> **DIRECTIONS**
Sift the listing for lines that hold the string "part" and pull them out.

━━━ RECORDS SUPPLIED ━━━

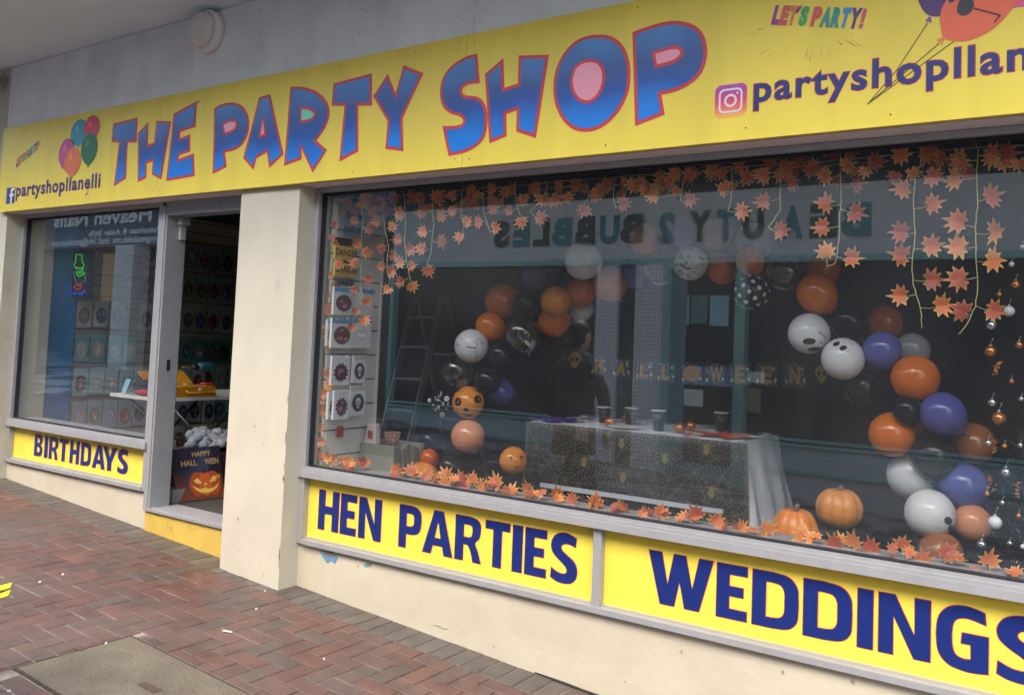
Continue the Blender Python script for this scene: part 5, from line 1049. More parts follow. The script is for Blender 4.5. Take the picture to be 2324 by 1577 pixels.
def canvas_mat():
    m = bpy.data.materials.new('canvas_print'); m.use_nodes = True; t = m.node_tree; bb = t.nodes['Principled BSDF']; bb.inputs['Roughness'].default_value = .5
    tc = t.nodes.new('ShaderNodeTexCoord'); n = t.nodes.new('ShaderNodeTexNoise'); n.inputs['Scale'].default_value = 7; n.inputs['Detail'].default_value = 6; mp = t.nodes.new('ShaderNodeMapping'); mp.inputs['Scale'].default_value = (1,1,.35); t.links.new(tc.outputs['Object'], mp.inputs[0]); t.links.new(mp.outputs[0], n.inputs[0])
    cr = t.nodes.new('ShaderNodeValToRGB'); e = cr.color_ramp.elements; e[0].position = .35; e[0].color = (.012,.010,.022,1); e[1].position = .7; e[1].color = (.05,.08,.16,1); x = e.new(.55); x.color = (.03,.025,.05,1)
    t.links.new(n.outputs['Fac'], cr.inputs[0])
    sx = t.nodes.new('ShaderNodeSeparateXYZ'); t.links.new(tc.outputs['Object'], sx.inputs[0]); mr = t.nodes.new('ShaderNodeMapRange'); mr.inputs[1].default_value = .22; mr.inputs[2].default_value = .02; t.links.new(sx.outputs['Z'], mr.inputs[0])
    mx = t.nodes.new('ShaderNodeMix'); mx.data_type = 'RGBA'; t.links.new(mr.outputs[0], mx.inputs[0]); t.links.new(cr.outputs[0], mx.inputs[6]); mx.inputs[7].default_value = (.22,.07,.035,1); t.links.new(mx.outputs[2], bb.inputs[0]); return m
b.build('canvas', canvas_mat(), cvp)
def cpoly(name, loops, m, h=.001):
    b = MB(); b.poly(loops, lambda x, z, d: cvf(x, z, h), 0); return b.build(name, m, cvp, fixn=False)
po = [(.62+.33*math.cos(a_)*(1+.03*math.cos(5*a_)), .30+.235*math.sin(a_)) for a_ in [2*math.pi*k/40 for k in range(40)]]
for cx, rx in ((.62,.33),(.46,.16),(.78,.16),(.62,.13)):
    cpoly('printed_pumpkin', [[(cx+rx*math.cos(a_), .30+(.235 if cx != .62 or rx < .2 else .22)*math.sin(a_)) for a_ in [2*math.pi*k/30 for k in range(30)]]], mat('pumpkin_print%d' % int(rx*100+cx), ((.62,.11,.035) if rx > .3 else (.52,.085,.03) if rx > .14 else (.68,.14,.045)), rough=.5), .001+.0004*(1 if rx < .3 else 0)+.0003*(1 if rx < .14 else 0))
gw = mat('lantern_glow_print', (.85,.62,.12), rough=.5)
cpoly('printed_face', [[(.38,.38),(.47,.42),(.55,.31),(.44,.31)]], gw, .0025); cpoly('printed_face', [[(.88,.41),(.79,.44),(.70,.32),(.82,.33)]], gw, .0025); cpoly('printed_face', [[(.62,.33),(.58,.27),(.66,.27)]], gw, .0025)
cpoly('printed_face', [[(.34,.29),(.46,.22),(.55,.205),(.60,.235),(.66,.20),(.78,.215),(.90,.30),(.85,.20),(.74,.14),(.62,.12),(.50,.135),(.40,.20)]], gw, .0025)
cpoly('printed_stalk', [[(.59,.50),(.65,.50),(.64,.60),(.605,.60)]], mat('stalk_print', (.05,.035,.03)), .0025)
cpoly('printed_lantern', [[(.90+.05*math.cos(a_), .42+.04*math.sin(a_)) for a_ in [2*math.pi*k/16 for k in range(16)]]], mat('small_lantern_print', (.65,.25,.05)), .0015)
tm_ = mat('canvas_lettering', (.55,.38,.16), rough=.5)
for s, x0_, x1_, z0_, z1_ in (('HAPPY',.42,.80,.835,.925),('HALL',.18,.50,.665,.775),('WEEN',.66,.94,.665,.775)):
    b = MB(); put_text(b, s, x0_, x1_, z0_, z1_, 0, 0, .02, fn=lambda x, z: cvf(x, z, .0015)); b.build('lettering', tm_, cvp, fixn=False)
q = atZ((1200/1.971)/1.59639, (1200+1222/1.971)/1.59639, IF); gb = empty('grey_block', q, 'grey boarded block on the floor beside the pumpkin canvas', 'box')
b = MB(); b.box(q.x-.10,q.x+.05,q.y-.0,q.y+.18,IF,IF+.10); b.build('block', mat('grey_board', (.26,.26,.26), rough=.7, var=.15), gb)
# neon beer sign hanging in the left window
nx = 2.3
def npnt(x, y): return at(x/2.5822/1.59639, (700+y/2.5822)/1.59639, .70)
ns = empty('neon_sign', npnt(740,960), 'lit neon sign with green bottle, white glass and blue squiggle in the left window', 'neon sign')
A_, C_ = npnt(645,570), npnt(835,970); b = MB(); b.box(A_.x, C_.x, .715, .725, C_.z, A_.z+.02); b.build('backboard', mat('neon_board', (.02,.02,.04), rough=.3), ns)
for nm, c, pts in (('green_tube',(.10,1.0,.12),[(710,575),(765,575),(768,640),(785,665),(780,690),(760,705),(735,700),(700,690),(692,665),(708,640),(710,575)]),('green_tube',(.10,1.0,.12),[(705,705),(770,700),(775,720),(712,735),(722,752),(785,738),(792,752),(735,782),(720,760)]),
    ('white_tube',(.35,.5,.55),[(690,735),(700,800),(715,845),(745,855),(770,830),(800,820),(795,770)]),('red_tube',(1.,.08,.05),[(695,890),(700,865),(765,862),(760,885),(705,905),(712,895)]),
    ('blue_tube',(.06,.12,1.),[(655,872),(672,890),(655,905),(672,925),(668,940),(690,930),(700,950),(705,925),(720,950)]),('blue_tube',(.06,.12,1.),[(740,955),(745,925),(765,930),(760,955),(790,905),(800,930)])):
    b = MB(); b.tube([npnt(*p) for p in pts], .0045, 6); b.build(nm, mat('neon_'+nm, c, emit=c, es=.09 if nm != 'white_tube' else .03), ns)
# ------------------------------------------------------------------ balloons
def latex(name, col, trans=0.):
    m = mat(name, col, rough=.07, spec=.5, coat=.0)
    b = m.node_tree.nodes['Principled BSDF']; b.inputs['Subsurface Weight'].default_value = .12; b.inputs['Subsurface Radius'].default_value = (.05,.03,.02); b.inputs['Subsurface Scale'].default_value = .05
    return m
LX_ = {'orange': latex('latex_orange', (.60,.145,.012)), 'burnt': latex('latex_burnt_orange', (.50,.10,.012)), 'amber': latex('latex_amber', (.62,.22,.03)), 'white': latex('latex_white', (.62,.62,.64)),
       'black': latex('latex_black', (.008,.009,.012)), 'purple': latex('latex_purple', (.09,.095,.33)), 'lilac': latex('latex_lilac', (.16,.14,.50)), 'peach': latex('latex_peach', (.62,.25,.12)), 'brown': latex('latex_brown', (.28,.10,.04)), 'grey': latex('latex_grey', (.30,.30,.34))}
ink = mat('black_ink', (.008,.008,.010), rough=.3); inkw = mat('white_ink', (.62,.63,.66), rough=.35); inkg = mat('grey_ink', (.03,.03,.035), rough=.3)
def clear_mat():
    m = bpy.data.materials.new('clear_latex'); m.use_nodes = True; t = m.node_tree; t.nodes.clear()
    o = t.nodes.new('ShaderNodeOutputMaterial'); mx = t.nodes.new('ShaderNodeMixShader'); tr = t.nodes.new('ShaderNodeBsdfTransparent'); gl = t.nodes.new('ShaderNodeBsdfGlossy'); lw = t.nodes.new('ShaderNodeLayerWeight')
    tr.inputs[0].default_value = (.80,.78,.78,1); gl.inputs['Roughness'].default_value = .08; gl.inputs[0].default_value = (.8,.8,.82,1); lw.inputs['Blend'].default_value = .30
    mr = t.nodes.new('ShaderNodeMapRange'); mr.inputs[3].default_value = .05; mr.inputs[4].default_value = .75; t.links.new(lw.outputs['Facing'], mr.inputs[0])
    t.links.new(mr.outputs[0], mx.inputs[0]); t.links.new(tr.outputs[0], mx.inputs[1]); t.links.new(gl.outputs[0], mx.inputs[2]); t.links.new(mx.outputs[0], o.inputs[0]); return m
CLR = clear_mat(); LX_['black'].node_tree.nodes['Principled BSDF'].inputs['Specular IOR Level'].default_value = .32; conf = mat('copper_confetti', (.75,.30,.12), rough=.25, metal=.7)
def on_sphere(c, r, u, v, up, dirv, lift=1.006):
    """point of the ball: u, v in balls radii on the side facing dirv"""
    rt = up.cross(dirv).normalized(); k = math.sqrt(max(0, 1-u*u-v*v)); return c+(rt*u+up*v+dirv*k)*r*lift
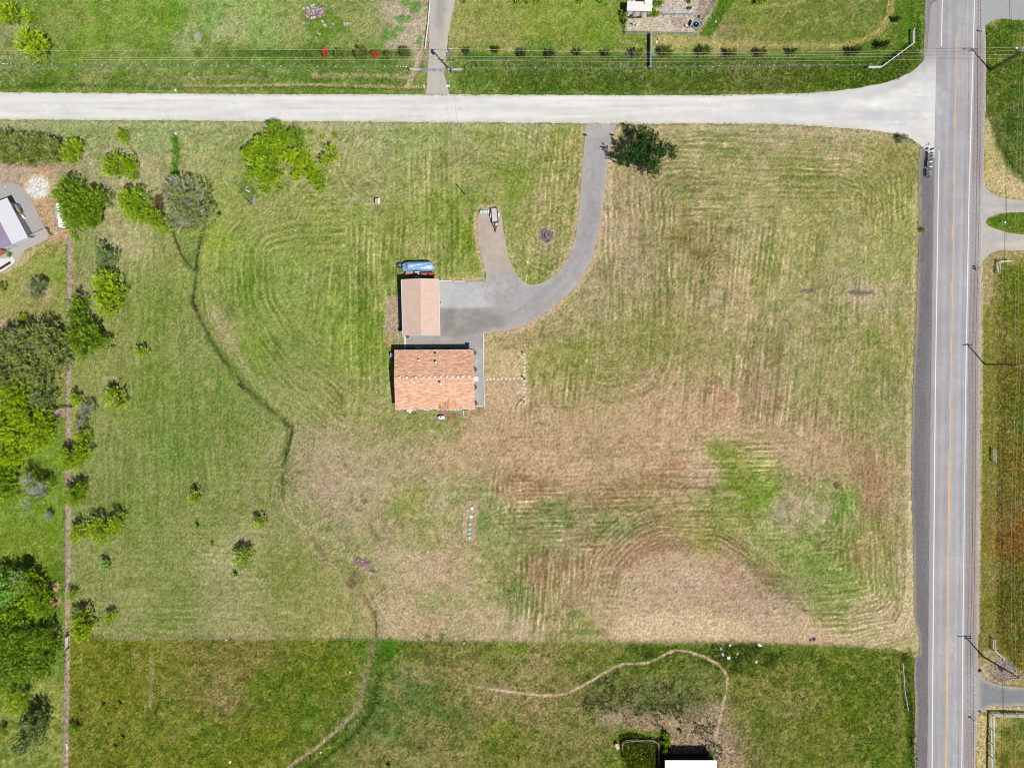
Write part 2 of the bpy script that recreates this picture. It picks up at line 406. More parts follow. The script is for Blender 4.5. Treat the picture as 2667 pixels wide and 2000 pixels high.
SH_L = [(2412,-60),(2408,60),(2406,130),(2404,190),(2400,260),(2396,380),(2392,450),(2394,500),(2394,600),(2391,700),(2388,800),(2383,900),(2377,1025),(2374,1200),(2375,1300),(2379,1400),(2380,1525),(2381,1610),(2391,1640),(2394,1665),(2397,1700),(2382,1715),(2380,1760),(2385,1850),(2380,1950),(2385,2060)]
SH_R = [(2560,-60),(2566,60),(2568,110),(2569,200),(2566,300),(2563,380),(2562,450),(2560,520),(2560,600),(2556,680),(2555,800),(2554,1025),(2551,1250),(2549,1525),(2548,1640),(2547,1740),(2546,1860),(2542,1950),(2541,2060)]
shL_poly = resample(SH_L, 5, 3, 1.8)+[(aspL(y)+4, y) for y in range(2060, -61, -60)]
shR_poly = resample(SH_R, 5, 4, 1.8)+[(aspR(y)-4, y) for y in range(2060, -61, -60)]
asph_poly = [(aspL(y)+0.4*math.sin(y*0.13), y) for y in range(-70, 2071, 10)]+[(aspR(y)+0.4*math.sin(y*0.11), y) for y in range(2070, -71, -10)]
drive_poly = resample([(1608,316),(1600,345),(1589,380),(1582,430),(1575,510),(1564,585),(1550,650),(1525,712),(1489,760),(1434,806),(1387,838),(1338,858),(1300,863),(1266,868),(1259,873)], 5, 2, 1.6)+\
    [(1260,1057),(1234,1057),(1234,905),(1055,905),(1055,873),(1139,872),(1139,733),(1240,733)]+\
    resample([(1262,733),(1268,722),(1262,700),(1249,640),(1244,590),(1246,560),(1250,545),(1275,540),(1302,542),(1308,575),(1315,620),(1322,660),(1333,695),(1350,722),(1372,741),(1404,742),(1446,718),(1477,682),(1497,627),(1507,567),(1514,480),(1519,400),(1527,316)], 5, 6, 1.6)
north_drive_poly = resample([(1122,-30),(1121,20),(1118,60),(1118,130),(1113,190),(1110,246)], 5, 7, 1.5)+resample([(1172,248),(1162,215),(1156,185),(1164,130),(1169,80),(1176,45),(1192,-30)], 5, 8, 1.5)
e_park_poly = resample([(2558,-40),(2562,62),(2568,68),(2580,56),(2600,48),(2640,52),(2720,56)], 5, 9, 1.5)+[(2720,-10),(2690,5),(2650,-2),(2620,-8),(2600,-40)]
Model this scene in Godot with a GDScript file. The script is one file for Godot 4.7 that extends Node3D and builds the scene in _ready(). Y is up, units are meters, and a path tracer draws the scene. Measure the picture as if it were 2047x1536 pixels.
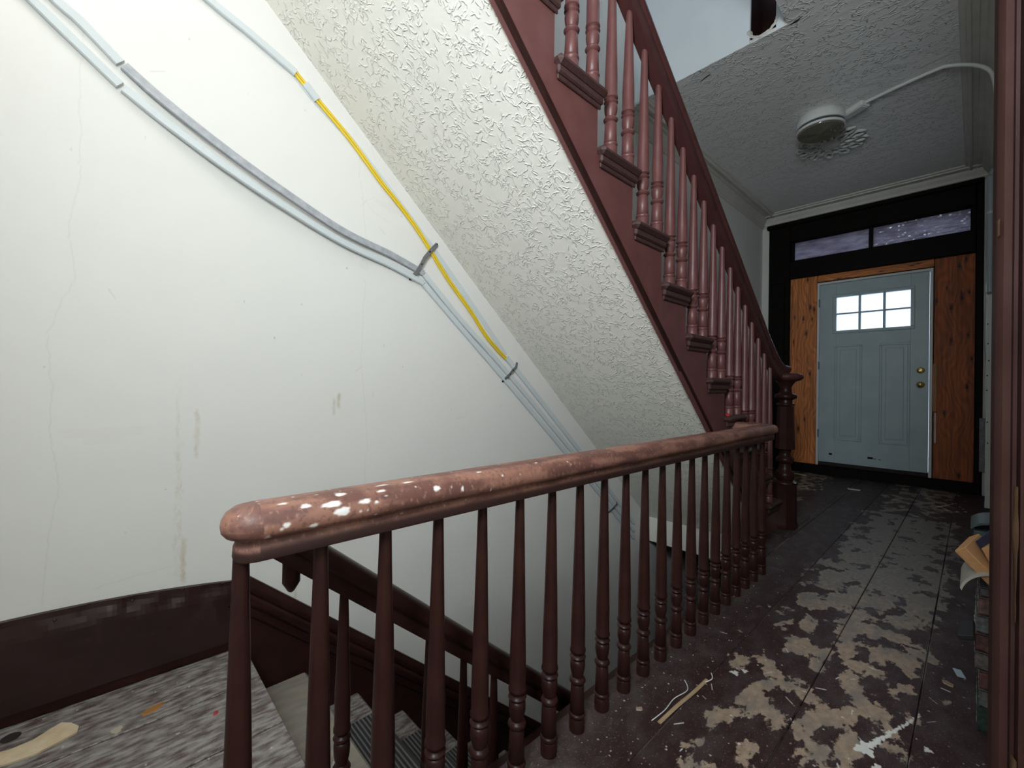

━━━

> **OUTPUT OF THE TASK**
Continue the Blender Python script for this scene: part 5, from line 1049. More parts follow. The script is for Blender 4.5. Take the picture to be 2324 by 1577 pixels.
Write part 2 of the bpy script that recreates this picture. It picks up at line 406. More parts follow. The script is for Blender 4.5. Treat the picture as 2667 pixels wide and 2000 pixels high.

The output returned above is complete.